Phan Cao Tri, 41-year-old owner of Tan Hoang Phat Company, received a dozen years in prison; the company's 29-year-old director Phan Viet Hau received 10 years and Phan Quoc Cuong, 37-year-old director of a company’s branch, nine years.
They were charged with illegal detention and theft.
Tri’s wife, Phan Thi Yen, received five years for theft.
Nguyen Hoai Nhanh and Nguyen Minh Phuong, a pair of managers at one of the company's parlors, were sentenced to three years for illegal detention.
According to the indictment, Tri and Yen established the massage chain and recruited women from poor families in the Mekong Delta to work as masseuses.
The women signed legitimate labor contracts but, once employed, were forced to work from 9am to 1am every day for little money.
The masseuses were also forced to provide sexual services to their customers at their request.
Most complied because they survived on tips.
The women were prohibited from leaving their workplaces and had to stay at Tri’s home after work. They were watched over by security guards and forced to buy necessities like clothes and foods at high prices from Tri’s subordinates.
Those who were found violating the rules or disappointing clients were beaten.
Some were held in cages.
Prosecutors said women who became pregnant were beaten and forced to seek abortions.
The masseuses were allowed to take leaves twice a year, but had to “deposit” VND15 million (US$706) before leaving.
They had to pay their employers the same amount if they wanted to quit.
Tri and his accomplices were convicted of taking at least VND170 million ($8,000) from nine women who asked to quit.
The rest were rescued by police who raided the company’s main parlor on December 6, 2008.
A panel of judges reduced their sentences on Friday due to the defendants’ situation and attitudes. 
Yen has four children and has paid the court-ordered financial compensation to all of the women she enslaved.

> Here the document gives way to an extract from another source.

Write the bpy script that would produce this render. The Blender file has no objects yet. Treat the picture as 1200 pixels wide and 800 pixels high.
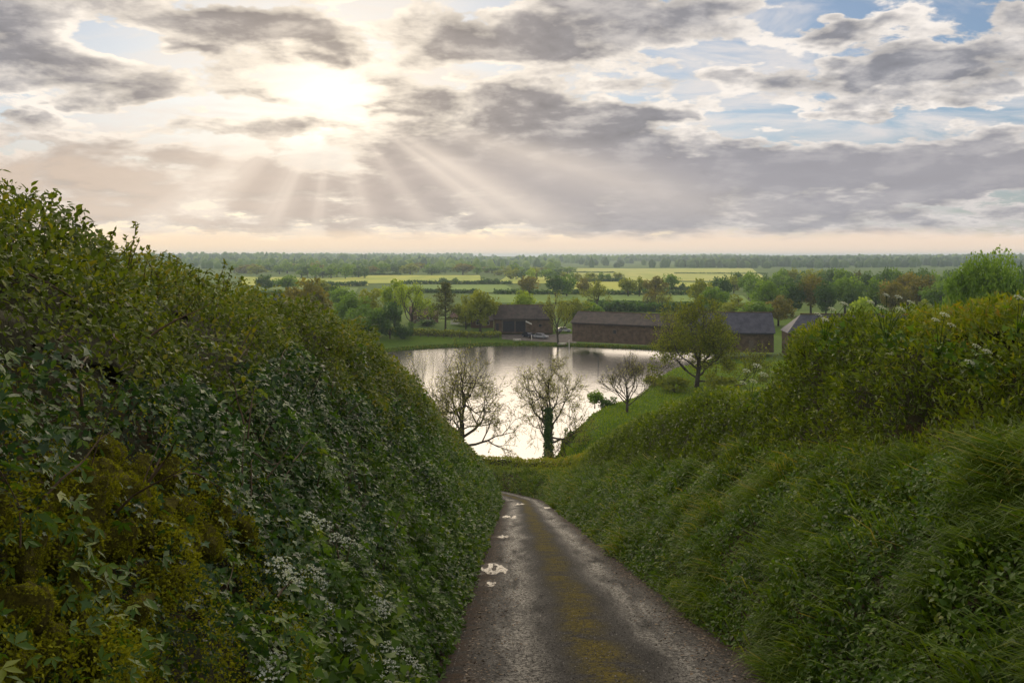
import bpy, math, random
import numpy as np
from mathutils import Vector, Matrix

random.seed(7)
rng = np.random.default_rng(11)
R = math.radians
scene = bpy.context.scene
COL = scene.collection
PI = math.pi

# ------------------------------------------------------------------ camera
cam_d = bpy.data.cameras.new('camera')
cam = bpy.data.objects.new('camera', cam_d)
COL.objects.link(cam)
cam_d.sensor_width = 36.0
cam_d.lens = 33.0                 # 1100 px of focal length on a 1200 px wide picture
cam_d.shift_y = -100.0 / 1200.0   # the eye level lies 100 px above the middle
cam_d.clip_start = 0.05
cam_d.clip_end = 30000
cam.location = (0, 0, 0)
cam.rotation_euler = (R(90), 0, 0)
scene.camera = cam

# ------------------------------------------------------------------ light
SUN_AZ, SUN_EL = R(-10.8), R(9.6)
SUN_DIR = Vector((math.sin(SUN_AZ) * math.cos(SUN_EL), math.cos(SUN_AZ) * math.cos(SUN_EL), math.sin(SUN_EL)))
sun_d = bpy.data.lights.new('sun', 'SUN')
sun_d.energy = 2.6
sun_d.angle = R(80)
sun_d.color = (1.0, 0.82, 0.58)
sun = bpy.data.objects.new('sun', sun_d)
COL.objects.link(sun)
sun.rotation_euler = (-SUN_DIR).to_track_quat('-Z', 'Y').to_euler()
sun.location = (0, 0, 60)

vs = scene.view_settings
vs.view_transform = 'Standard'
vs.look = 'None'
vs.exposure = 0.32
vs.gamma = 1.0
vs.use_curve_mapping = False
scene.cycles.use_denoising = True
scene.cycles.max_bounces = 6
scene.cycles.diffuse_bounces = 3
scene.cycles.glossy_bounces = 3
scene.cycles.transmission_bounces = 4
scene.cycles.volume_bounces = 1
scene.cycles.transparent_max_bounces = 6


# ------------------------------------------------------------------ node helper
class S:
    """A float socket with arithmetic that makes Math nodes."""
    def __init__(self, nt, sock):
        self.nt, self.k = nt, sock

    def _op(self, op, *args, clamp=False):
        n = self.nt.nodes.new('ShaderNodeMath')
        n.operation = op
        n.use_clamp = clamp
        for i, a in enumerate(args):
            if isinstance(a, S):
                self.nt.links.new(a.k, n.inputs[i])
            else:
                n.inputs[i].default_value = float(a)
        return S(self.nt, n.outputs[0])

    def __add__(s, o): return s._op('ADD', s, o)
    __radd__ = __add__
    def __sub__(s, o): return s._op('SUBTRACT', s, o)
    def __rsub__(s, o): return s._op('SUBTRACT', o, s)
    def __mul__(s, o): return s._op('MULTIPLY', s, o)
    __rmul__ = __mul__
    def __truediv__(s, o): return s._op('DIVIDE', s, o)
    def __rtruediv__(s, o): return s._op('DIVIDE', o, s)
    def pow(s, o): return s._op('POWER', s, o)
    def exp(s): return s._op('EXPONENT', s)
    def min(s, o): return s._op('MINIMUM', s, o)
    def max(s, o): return s._op('MAXIMUM', s, o)
    def clamp(s): return s._op('ADD', s, 0.0, clamp=True)
    def abs(s): return s._op('ABSOLUTE', s)
    def atan2(s, o): return s._op('ARCTAN2', s, o)
    def asin(s): return s._op('ARCSINE', s)
    def sqrt(s): return s._op('SQRT', s)

    def step(s, a, b, lo=0.0, hi=1.0):
        n = s.nt.nodes.new('ShaderNodeMapRange')
        n.interpolation_type = 'SMOOTHSTEP'
        s.nt.links.new(s.k, n.inputs[0])
        n.inputs[1].default_value, n.inputs[2].default_value = a, b
        n.inputs[3].default_value, n.inputs[4].default_value = lo, hi
        return S(s.nt, n.outputs[0])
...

The appeals ruling brought their term closer to their initial sentence, which was handed down in January 2011, when Tri was sentenced to 12 years and the others two to 10 years.
An appeals court reduced Tri’s sentence to five years, others to four and half years--later that year.
The Supreme Court last year annulled both verdicts citing to “serious procedural violations” and ordered police to begin a fresh investigation.